Tideland Electric Cooperative plans to begin work next month to install nearly 10,000 feet of additional submarine cable to Ocracoke due to rapid erosion of the south end of Hatteras Island.

Tideland Electric’s “Pole Road” at Off Road Vehicle Ramp 55 on Hatteras is home to the cooperative’s poles and lines that connect Tideland’s delivery point at Cape Hatteras Electric Cooperative’s Hatteras substation to the existing submarine cable to Ocracoke.

Since Hurricane Isabel in 2003, this section of shoreline has eroded 1.5 miles, Tideland said in a post on its website. “The rate of erosion significantly increased after 2012’s Hurricane Sandy,” the cooperative reported.

Courtesy Tideland Electric Cooperative

In 2015, Tideland began the process of seeking a special use permit from the National Park Service in anticipation of an eventual mitigation project.

“The time has come to implement those plans,” the cooperative said.
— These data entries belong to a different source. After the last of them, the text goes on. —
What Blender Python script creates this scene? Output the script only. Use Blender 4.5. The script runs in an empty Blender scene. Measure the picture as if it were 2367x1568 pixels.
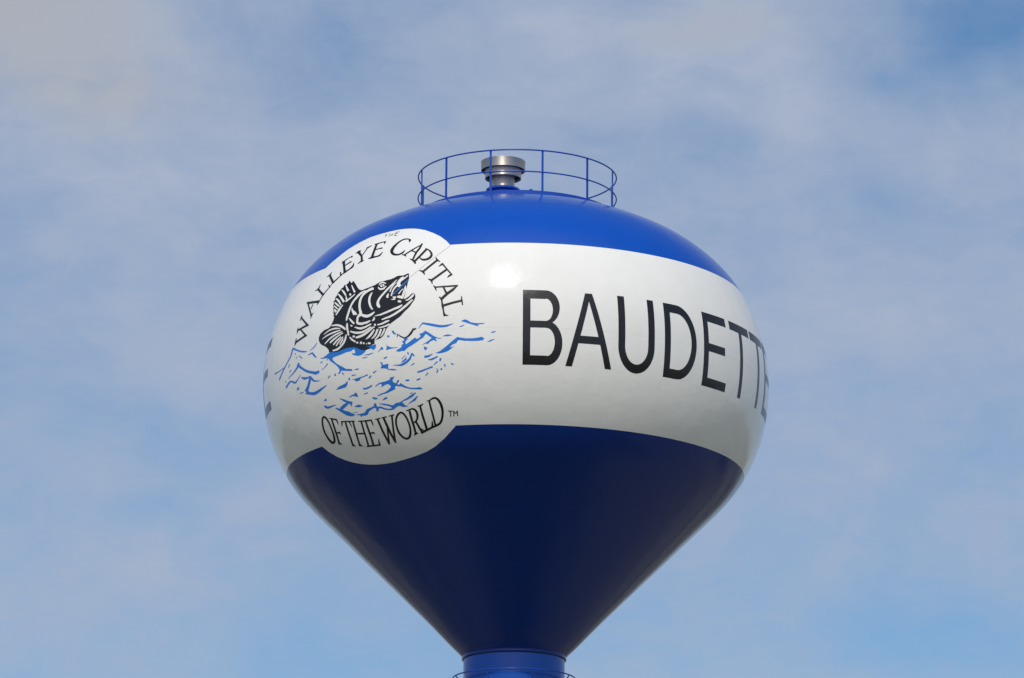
import bpy, bmesh, math, random
import numpy as np
from mathutils import Matrix, Vector
from mathutils.geometry import delaunay_2d_cdt

SC = bpy.context.scene
COL = SC.collection
R_ = math.radians

# ------------------------------------------------------------------ camera
CAM_LOC = (0.0, -115.000, 1.700)
CAM_LENS = 156.2224
CAM_ROWS = ((0.9999762, -0.0068375, 0.0009594), (-0.0007979, -0.2524562, -0.9676080), (0.0068583, 0.9675842, -0.2524557))
BELT_TOP, BELT_BOTTOM, NECK_Z, NECK_R = 32.644, 27.904, 23.017, 1.368
RAIL_R, RAIL_Z, MID_Z = 2.672, 36.182, 35.587
RING_R, RING_Z = 1.609, 22.483

cam_data = bpy.data.cameras.new('camera')
cam_data.sensor_width = 36.0
cam_data.lens = CAM_LENS
cam_data.clip_start = 1.0
cam_data.clip_end = 20000.0
cam = bpy.data.objects.new('camera', cam_data)
COL.objects.link(cam)
_m = Matrix([list(r) + [0] for r in CAM_ROWS] + [[0, 0, 0, 1]])
_m.translation = Vector(CAM_LOC)
cam.matrix_world = _m
SC.camera = cam

# ------------------------------------------------------------------ light
SUN_EL, SUN_AZ = 48.5, 6.4            # degrees; azimuth is measured left of the line tower -> camera
SUN_DIR = Vector((-math.sin(R_(SUN_AZ)) * math.cos(R_(SUN_EL)), -math.cos(R_(SUN_AZ)) * math.cos(R_(SUN_EL)), math.sin(R_(SUN_EL))))
sd = bpy.data.lights.new('sun', 'SUN')
sd.energy = 2.08
sd.angle = R_(0.53)
sd.color = (1.0, 0.945, 0.85)
sun = bpy.data.objects.new('sun', sd)
COL.objects.link(sun)
sun.rotation_euler = SUN_DIR.to_track_quat('Z', 'Y').to_euler()
sun.location = (-20, -60, 80)

SC.view_settings.view_transform = 'Standard'
SC.view_settings.look = 'None'
SC.view_settings.exposure = 0.0
SC.view_settings.gamma = 1.0
SC.view_settings.use_curve_mapping = False

# ------------------------------------------------------------------ node helper
class NT:
    def __init__(s, tree):
        s.t = tree
        s.t.nodes.clear()
    def n(s, kind, **kw):
        nd = s.t.nodes.new(kind)
        ins = kw.pop('ins', {})
        for k, v in kw.items():
            setattr(nd, k, v)
        for k, v in ins.items():
            s.put(nd, k, v)
        return nd
    def put(s, nd, k, v):
        sock = nd.inputs[k]
        if isinstance(v, bpy.types.NodeSocket):
            s.t.links.new(v, sock)
        elif isinstance(v, bpy.types.Node):
            s.t.links.new(v.outputs[0], sock)
        else:
            sock.default_value = v
    def m(s, op, a, b=None, c=None, clamp=False):
        ins = {0: a}
        if b is not None: ins[1] = b
        if c is not None: ins[2] = c
        nd = s.n('ShaderNodeMath', operation=op, ins=ins)
        nd.use_clamp = clamp
        return nd.outputs[0]
    def v(s, op, a, b=None, c=None, out=0):
        ins = {0: a}
        if b is not None: ins[1] = b
        if c is not None: ins[2] = c
        return s.n('ShaderNodeVectorMath', operation=op, ins=ins).outputs[out]
    def mix(s, f, a, b):
        nd = s.n('ShaderNodeMix', data_type='RGBA')
        s.put(nd, 0, f); s.put(nd, 6, a); s.put(nd, 7, b)
        return nd.outputs[2]
    def noise(s, vec, scale, detail=4.0, rough=0.5, dist=0.0, out=0):
        return s.n('ShaderNodeTexNoise', ins={'Vector': vec, 'Scale': scale, 'Detail': detail, 'Roughness': rough, 'Distortion': dist}).outputs[out]
    def ramp(s, x, a, b, c=0.0, d=1.0):
        nd = s.n('ShaderNodeMapRange', interpolation_type='SMOOTHSTEP', ins={0: x, 1: a, 2: b, 3: c, 4: d})
        return nd.outputs[0]

# ------------------------------------------------------------------ sky
world = bpy.data.worlds.new('World')
SC.world = world
world.use_nodes = True
W = NT(world.node_tree)
sky = W.n('ShaderNodeTexSky', sky_type='NISHITA')
sky.sun_disc = False
sky.sun_elevation = R_(SUN_EL)
sky.sun_rotation = R_(180 + SUN_AZ)
sky.air_density = 1.0
sky.dust_density = 0.6
sky.ozone_density = 1.0
geo = W.n('ShaderNodeTexCoord').outputs['Generated']
sep = W.n('ShaderNodeSeparateXYZ', ins={0: geo})
az = W.m('ARCTAN2', sep.outputs[0], sep.outputs[1])
el = W.m('ARCSINE', sep.outputs[2])
ang = W.n('ShaderNodeCombineXYZ', ins={0: W.m('MULTIPLY', az, 57.2958), 1: W.m('MULTIPLY', el, 57.2958)}).outputs[0]
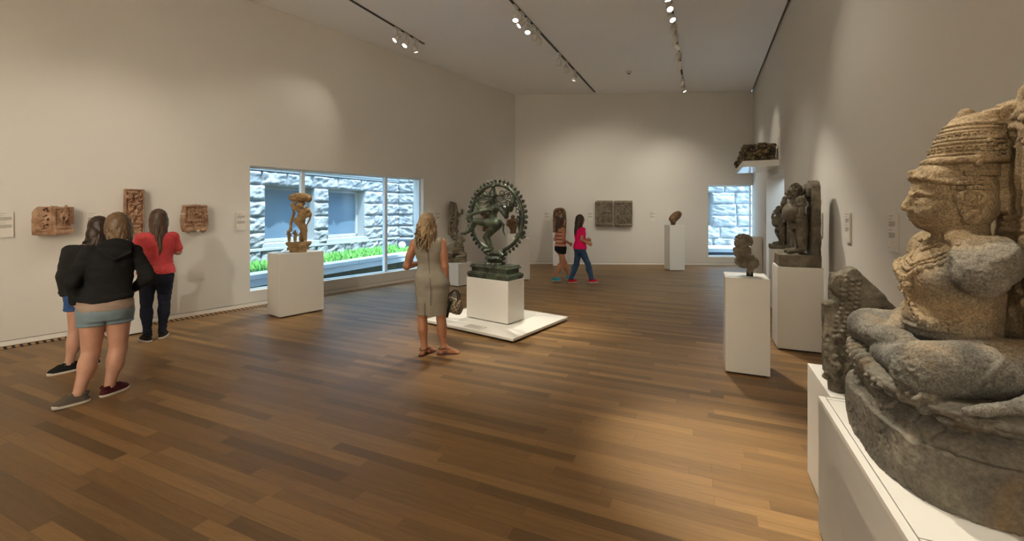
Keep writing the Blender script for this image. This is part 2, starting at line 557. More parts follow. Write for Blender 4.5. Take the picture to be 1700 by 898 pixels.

In early 2020, construction crews will begin installation of a 9,700-foot submarine cable starting at the Graveyard of the Atlantic Museum. It will be spliced into the existing 20,450 feet of submarine cable that crosses Hatteras Inlet. Depending upon weather and other conditions the construction project will last between one and three months.

There will be a lot of cable to splice once the project is underway, a delicate job that some may remember from the July 2017 blackout on Hatteras Island due to cut power lines.

“Not only will crews have to splice each of the three electric lines, they’ll be tasked with splicing the fiber optic cable as well that resides within the armored cable. That portion of the job alone is expected to take between 24 and 48 hours,” Tideland Cooperative said.

The connections will be made inside a splice box, which will then be filled with a composite material to guard against water intrusion.

“Thus far, the splice boxes on either end of the existing submarine cable have been problem-free and are now nearing their twentieth year of service.”